<<<<

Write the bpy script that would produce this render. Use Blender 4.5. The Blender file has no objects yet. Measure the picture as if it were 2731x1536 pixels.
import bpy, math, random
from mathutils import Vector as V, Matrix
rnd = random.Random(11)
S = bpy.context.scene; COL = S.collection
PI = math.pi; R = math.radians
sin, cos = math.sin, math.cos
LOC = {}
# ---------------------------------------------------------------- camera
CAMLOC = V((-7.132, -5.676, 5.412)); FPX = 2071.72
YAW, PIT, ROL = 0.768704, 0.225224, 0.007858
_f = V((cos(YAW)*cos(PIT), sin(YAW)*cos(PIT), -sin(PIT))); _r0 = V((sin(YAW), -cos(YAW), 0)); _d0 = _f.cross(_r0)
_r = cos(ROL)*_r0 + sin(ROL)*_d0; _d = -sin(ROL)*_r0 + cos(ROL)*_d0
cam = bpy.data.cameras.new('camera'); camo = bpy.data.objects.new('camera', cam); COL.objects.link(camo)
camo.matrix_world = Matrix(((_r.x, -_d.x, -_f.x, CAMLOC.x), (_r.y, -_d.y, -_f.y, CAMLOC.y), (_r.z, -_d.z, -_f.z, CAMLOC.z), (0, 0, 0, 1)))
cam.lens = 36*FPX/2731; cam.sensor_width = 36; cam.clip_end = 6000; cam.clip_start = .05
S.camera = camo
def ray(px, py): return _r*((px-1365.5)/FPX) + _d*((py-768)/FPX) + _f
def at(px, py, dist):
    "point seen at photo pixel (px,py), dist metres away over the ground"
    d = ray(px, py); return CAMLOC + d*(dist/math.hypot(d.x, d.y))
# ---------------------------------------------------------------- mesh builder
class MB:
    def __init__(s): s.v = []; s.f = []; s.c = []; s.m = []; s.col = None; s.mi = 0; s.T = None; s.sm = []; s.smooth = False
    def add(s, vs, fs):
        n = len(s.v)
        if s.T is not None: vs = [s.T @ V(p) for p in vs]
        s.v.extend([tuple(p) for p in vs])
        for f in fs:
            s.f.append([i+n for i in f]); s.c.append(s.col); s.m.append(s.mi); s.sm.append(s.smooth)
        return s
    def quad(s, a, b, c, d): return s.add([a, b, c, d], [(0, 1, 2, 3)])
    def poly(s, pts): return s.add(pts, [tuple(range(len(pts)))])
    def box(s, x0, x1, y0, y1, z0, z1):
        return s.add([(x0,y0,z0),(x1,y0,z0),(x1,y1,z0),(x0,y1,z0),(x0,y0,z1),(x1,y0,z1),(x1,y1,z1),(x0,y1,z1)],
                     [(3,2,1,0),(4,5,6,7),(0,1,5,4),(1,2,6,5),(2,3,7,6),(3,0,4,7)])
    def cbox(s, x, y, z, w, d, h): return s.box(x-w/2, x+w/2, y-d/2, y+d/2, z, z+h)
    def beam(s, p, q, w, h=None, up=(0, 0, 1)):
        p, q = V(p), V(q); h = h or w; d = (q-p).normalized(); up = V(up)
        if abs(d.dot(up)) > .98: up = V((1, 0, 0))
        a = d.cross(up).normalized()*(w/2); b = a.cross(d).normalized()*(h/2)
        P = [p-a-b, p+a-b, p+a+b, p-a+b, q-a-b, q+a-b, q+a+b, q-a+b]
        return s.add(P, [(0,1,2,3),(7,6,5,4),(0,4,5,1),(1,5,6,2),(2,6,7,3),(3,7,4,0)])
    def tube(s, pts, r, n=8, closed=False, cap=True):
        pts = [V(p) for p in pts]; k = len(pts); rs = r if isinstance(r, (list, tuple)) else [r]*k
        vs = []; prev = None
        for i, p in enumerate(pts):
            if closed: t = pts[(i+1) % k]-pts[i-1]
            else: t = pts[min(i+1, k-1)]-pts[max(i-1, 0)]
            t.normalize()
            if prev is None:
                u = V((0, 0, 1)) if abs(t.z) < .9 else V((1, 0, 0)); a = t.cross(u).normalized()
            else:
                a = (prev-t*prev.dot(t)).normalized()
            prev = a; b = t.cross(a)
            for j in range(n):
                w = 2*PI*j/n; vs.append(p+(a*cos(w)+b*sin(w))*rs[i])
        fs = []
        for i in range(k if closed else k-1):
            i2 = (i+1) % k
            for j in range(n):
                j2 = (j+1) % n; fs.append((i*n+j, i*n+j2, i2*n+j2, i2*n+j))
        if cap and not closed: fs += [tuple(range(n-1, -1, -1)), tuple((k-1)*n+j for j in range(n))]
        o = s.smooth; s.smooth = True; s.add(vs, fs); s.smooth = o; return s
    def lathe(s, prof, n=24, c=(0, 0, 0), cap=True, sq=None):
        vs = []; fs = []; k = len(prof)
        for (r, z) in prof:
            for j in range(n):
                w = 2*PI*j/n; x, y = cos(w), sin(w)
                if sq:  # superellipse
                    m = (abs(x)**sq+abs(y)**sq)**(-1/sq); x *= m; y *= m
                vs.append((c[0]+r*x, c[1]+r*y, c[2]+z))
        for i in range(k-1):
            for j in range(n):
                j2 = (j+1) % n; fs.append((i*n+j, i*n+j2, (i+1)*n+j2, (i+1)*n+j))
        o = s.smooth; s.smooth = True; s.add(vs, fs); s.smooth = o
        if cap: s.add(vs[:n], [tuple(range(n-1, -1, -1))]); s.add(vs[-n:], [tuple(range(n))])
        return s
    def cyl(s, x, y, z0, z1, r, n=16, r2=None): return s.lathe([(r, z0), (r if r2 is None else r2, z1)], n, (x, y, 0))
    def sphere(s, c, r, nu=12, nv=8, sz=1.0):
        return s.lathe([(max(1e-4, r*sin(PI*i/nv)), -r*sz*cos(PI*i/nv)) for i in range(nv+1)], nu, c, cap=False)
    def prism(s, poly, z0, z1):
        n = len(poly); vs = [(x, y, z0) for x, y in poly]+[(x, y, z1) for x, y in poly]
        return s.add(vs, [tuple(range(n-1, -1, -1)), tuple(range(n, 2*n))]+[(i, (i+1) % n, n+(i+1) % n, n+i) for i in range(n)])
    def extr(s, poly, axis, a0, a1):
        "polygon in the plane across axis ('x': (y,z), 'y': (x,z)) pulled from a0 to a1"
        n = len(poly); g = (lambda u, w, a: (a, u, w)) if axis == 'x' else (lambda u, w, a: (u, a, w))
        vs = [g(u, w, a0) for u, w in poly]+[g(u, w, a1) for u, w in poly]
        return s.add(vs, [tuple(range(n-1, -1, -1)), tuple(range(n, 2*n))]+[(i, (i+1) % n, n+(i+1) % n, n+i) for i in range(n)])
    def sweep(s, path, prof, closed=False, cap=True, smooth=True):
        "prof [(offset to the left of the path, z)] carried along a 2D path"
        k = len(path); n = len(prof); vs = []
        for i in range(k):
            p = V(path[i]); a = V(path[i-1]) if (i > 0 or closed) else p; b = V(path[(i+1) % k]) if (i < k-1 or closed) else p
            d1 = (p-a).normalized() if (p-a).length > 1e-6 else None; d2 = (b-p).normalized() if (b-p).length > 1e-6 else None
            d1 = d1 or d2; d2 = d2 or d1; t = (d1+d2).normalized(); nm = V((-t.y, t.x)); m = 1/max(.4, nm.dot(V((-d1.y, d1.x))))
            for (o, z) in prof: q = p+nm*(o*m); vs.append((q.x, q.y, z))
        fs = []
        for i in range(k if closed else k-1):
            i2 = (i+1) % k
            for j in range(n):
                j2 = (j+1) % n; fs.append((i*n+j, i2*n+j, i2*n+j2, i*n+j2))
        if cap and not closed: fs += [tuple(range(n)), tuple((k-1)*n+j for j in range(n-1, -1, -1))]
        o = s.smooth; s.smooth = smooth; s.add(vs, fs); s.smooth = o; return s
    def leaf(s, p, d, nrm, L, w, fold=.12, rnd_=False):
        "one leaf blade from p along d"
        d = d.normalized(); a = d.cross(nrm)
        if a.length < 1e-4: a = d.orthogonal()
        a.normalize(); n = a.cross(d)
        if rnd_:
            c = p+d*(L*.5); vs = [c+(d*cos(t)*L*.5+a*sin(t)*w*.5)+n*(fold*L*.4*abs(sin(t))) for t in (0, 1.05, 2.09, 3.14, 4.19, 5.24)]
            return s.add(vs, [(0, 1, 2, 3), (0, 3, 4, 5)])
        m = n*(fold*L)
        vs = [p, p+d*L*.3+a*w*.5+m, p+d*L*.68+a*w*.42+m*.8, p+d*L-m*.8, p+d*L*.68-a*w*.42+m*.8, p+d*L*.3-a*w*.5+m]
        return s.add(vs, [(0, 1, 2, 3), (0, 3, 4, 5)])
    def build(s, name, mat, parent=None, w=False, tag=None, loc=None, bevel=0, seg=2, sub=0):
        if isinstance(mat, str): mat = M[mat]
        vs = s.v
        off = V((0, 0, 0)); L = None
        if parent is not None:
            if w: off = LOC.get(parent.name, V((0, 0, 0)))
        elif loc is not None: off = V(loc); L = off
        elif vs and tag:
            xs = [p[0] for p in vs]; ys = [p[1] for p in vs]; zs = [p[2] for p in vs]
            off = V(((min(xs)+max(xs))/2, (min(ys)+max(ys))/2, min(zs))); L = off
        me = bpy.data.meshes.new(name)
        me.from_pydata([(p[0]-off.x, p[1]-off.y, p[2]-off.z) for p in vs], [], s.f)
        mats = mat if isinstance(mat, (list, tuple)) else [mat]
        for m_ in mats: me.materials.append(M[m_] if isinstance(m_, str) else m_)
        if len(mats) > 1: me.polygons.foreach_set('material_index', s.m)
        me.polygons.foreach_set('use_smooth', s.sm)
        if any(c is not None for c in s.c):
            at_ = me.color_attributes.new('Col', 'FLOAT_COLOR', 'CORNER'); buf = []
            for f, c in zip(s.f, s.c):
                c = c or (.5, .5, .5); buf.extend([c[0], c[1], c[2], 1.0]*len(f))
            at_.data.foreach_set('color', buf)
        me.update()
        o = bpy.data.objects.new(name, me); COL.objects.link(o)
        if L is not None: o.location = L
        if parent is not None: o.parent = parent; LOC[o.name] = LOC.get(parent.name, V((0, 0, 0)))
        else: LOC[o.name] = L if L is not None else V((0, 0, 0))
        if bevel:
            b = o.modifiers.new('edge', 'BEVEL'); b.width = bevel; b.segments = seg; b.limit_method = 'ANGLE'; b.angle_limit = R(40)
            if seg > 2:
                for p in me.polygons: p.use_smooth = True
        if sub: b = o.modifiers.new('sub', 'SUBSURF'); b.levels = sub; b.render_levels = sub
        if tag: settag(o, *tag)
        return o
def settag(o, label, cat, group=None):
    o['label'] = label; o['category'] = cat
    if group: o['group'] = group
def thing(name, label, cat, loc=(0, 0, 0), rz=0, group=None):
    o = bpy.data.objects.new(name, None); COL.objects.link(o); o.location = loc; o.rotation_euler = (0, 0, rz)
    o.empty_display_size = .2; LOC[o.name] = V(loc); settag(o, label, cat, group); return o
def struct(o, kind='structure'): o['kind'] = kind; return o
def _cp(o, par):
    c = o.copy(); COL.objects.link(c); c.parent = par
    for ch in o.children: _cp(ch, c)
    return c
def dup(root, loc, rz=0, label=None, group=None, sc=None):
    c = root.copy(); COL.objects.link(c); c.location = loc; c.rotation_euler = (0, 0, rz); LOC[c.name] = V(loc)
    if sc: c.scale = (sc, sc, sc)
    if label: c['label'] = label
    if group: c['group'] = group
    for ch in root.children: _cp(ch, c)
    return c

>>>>

## OBJECTIVE
Check each line above for "objects" and return the ones that have it.

## TASK OUTPUT
Write the bpy script that would produce this render. Use Blender 4.5. The Blender file has no objects yet. Measure the picture as if it were 2731x1536 pixels.
cam = bpy.data.cameras.new('camera'); camo = bpy.data.objects.new('camera', cam); COL.objects.link(camo)
        o = bpy.data.objects.new(name, me); COL.objects.link(o)
    o = bpy.data.objects.new(name, None); COL.objects.link(o); o.location = loc; o.rotation_euler = (0, 0, rz)
    c = o.copy(); COL.objects.link(c); c.parent = par
    c = root.copy(); COL.objects.link(c); c.location = loc; c.rotation_euler = (0, 0, rz); LOC[c.name] = V(loc)